Au-delà des grandes étapes de la vie, la manière dont les jeunes fréquentent McDonald’s inscrit l’enseigne dans un univers familier, voire routinier. Elle joue un rôle important, notamment dans les zones peu pourvues en lieux de rencontre, comme les banlieues résidentielles ou les territoires ruraux. 

En effet, 49 % des 18-35 ans se rendent chez McDonald’s uniquement pour consommer une glace, une boisson ou un café, et 39 % s’y rendent pour retrouver leurs amis — signe que l’enseigne joue aussi un rôle de lieu de détente et de socialisation. Dans cette logique, McDonald’s vise l’objectif d’un restaurant « à moins de 20 minutes » de chaque Français, en particulier dans les petites communes, avec des établissements ouverts tous les jours et sur de larges plages horaires. 

Si aujourd’hui 45 % de la population française vit dans une commune où un restaurant McDonald’s est implanté, l’enseigne vise désormais l’ouverture de nouveaux établissements dans les zones rurales. En 1999, José Bové et des militants démontaient un McDonald’s en construction à Millau — ville de 21 000 habitants à l’époque — pour protester contre la mondialisation et les sanctions américaines. Aujourd’hui, 71 % des communes accueillant un McDonald’s sont des villes plus petites que Millau. 

Une stratégie de déploiement de McDonald’s ciblant particulièrement les zones rurales : ce que révèlent les ouvertures de restaurants depuis 2021 

Avec pour objectif à terme de proposer un restaurant à moins de 20 minutes de route pour chaque Français, McDonald’s France a annoncé l’ouverture de 50 nouveaux établissements en 2025. Hexagone a analysé en détail les plus de 60 ouvertures réalisées depuis 2021 : dans deux tiers des cas, l’implantation concernait une petite ville ou une commune rurale. 

Toutefois, il est important de noter que ces ouvertures se font exclusivement en périphérie des centres de ces communes, notamment dans des zones commerciales situées à proximité des axes de communication, afin d’en faciliter l’accès. Ce choix d’implantation vient parfois confirmer les inquiétudes liées à la désertification des centres urbains. 

Une chance pour l’emploi, notamment des plus jeunes 

L’influence de McDonald’s n’est donc pas seulement géographique ou sociale : elle est aussi professionnelle et économique. Un restaurant génère chaque année entre 50 et 100 contrats de travail, quelle que soit leur durée. L’implantation d’un établissement peut ainsi avoir un impact considérable sur un territoire. Dans son étude de 2022 l’Ifop révélait que 11 % des 18-35 ans déclaraient avoir déjà travaillé chez McDonald’s, et que 59 % connaissaient quelqu’un qui y avait été employé. L’enseigne s’impose alors comme une première porte d’entrée dans le monde du travail — une étape fondamentale pour de nombreux jeunes. 

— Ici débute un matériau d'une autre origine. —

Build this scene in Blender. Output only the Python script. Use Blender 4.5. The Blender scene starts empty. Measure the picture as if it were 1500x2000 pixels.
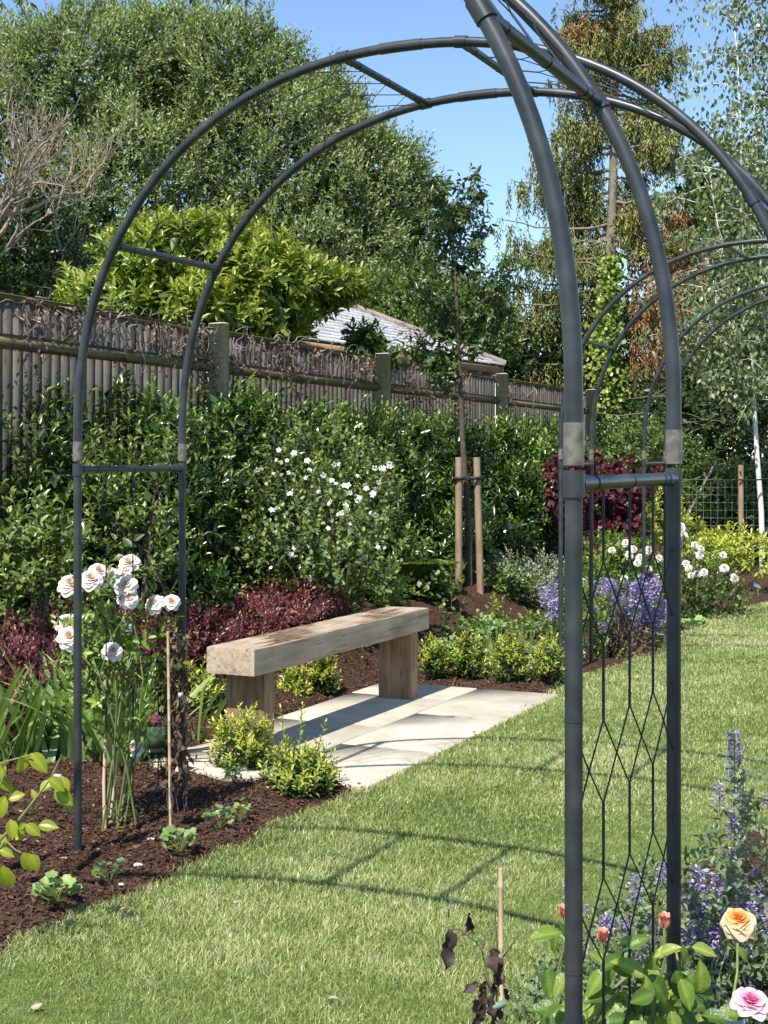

Si l’on considère uniquement les communes et bourgs ruraux, une comparaison entre ceux qui disposent d’un restaurant McDonald’s et ceux qui n’en ont pas révèle que les premiers présentent généralement des indicateurs sociaux moins favorables : le taux d’allocataires du RSA parmi les 20-64 ans y est plus élevé (8 % contre 4 %), tout comme le taux de chômage (11 % contre 9 %). Les restaurants McDonald’s s’implantent ainsi souvent dans des territoires en perte de vitesse ou en difficulté sociale, apportant un certain soutien économique local. 

La France a elle-même exercé une influence considérable sur l’évolution de la marque McDonald’s. 

Pour illustrer cette influence, on peut citer le parcours de Denis Hennequin, nommé PDG de McDonald’s France en 1999, puis président de McDonald’s Europe à partir de 2005. Sous son impulsion, McDonald’s France, puis McDonald’s Europe, ont adopté une stratégie plus étroitement ancrée dans les réalités nationales, culturellement adaptée aux spécificités françaises et européennes. 

Parmi les changements notables, McDonald’s en Europe adopte progressivement, à partir de 2009, un logo sur fond vert. Cette initiative vise à refléter l’engagement de l’entreprise en faveur du développement durable et à favoriser une meilleure intégration dans le paysage urbain. Ce choix s’inscrit dans une stratégie plus large de modernisation de l’image de la marque, en réponse aux attentes croissantes des consommateurs en matière de responsabilité environnementale — une tendance particulièrement marquée en Europe. 

Deuxième marché de l’entreprise en chiffre d’affaires, juste derrière les États-Unis, la France fait figure de terrain d’expérimentation pour de nombreuses innovations de la marque : bornes de commande automatiques, menus spéciaux nationaux ou encore politiques de développement durable, testés dans l’Hexagone avant d’être déployés ailleurs, notamment en Europe.